Picture of Fran Carmona

Fran Carmona

AERTEC / Aerospace & Defence systems

 

Everyone knows that energy is a scarce commodity, but it becomes critical in aircraft since almost all energy is produced by the fuel engines, at least until projects such as Solar Impulse make renewable energy a reality in this context. Until then, and probably for several decades, fuel will continue to be used in aircrafts, and fuel must be saved.

Why not trying to use the heat loses to get a more fuel-efficient use of power?

The well-known More Electrical Aircraft (MEA) philosophy tries to use all-electric equipment system architectures to obtain more fuel-efficient power. To drive these huge new consumers of electricity, high power electronic modules and converters are needed. These are much more efficient than pneumatic or hydraulic modules, but even so they suffer heat losses which appear as heat to be evacuated.

So, why not try to take advantage of these losses? Currently most devices are air-cooled, but a closed-loop liquid cooler would make the aircraft even more efficient. Heat is needed inside the aircraft, not only for creating a comfortable environment in the fuselage accommodation, and it cannot always be provided by the fuel engines’ losses.

This idea is not mine. There are several R&D projects dealing with this issue, and currently the first step is to create the means for ground validation of these new aircraft architectures once equipment has been developed.

These means are not simple rigs or commercial equipment. They have to be flexible in order to be able to function as different types of real aircraft equipment to cover the performance of a whole aircraft system where not all devices are available or even designed, but some of them require testing. Moreover, software for monitoring the real-time performance of all these devices is needed.

To emulate the performance of thermal systems, three main functionalities have been detected and developed:

A heat load function that produces the desired power losses according to flight profiles.

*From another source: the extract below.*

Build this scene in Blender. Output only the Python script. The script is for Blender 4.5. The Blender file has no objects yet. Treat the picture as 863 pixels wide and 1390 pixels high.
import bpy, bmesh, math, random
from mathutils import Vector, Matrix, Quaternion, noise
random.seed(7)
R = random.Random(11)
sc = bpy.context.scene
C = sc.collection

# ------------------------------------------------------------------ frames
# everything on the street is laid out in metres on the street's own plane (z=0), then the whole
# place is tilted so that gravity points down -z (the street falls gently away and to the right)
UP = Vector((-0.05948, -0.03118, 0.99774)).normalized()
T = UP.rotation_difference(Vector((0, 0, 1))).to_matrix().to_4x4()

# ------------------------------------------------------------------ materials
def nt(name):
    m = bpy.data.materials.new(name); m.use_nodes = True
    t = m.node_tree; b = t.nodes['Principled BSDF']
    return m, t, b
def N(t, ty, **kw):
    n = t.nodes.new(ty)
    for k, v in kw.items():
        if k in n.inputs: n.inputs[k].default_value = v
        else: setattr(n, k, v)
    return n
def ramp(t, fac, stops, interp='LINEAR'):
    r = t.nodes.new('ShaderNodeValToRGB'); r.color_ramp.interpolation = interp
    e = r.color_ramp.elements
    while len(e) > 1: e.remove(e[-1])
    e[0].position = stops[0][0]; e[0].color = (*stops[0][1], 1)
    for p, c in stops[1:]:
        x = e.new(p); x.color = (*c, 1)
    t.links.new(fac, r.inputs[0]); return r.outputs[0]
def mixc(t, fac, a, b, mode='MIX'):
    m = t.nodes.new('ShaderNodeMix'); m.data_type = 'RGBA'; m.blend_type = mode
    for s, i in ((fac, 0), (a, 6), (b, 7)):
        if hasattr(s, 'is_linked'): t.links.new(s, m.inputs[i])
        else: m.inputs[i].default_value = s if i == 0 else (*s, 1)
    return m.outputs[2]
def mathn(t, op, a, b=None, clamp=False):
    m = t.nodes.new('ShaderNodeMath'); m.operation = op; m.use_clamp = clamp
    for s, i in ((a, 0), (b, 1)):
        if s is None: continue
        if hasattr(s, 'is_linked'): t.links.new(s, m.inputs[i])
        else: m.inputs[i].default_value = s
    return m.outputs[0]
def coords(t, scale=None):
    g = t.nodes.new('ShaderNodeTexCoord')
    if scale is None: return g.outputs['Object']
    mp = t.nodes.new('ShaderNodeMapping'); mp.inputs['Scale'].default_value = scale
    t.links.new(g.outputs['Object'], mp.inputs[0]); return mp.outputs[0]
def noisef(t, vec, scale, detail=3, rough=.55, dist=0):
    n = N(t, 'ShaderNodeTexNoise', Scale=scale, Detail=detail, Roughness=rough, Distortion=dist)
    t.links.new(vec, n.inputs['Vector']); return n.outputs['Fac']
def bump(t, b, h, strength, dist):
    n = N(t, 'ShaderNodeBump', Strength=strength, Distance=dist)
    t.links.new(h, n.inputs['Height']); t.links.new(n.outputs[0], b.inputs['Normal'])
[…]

These are used to validate the cooling system.

An electrical load function that consumes a desired current at any voltage level in the aircraft. The dynamic of this consumption must accord with the one that requires testing. For example, modules from the system producing the heat that needs to be recovered can be connected to the power electronic converter; or even directly to electrical generators if a global functionality requires testing.

A function that measures consumption during different work profiles to check the real efficiency. A power distribution centre is obviously required – with aircraft voltage levels HVDC, AC/400Hz and 28Vdc. But as well as power sources, a real measurement system is necessary for the non-standard current waveforms consumed by electronic power.

And an additional key point: how green can these tests be? They have to be repeated many, many times and the power consumed during testing needs to be kept to a minimum in order to meet energy saving objectives. For this proposal, energy that flows through electrical loads, real power electronic converters or even power sources can be saved using Regeneration Modules to output the electricity synchronized with the industrial AC grid.

(*) TEMGIR is a R&D project: Thermal and electrical Mock-ups for Thermal Management of a Ground Integration Test Rig. / The research leading to the development of these testing means has received funding from the European Union’s Seventh Framework Programme (FP7/2007-2013) for the Clean Sky Joint Technology Initiative under Grant Agreement n° [641463].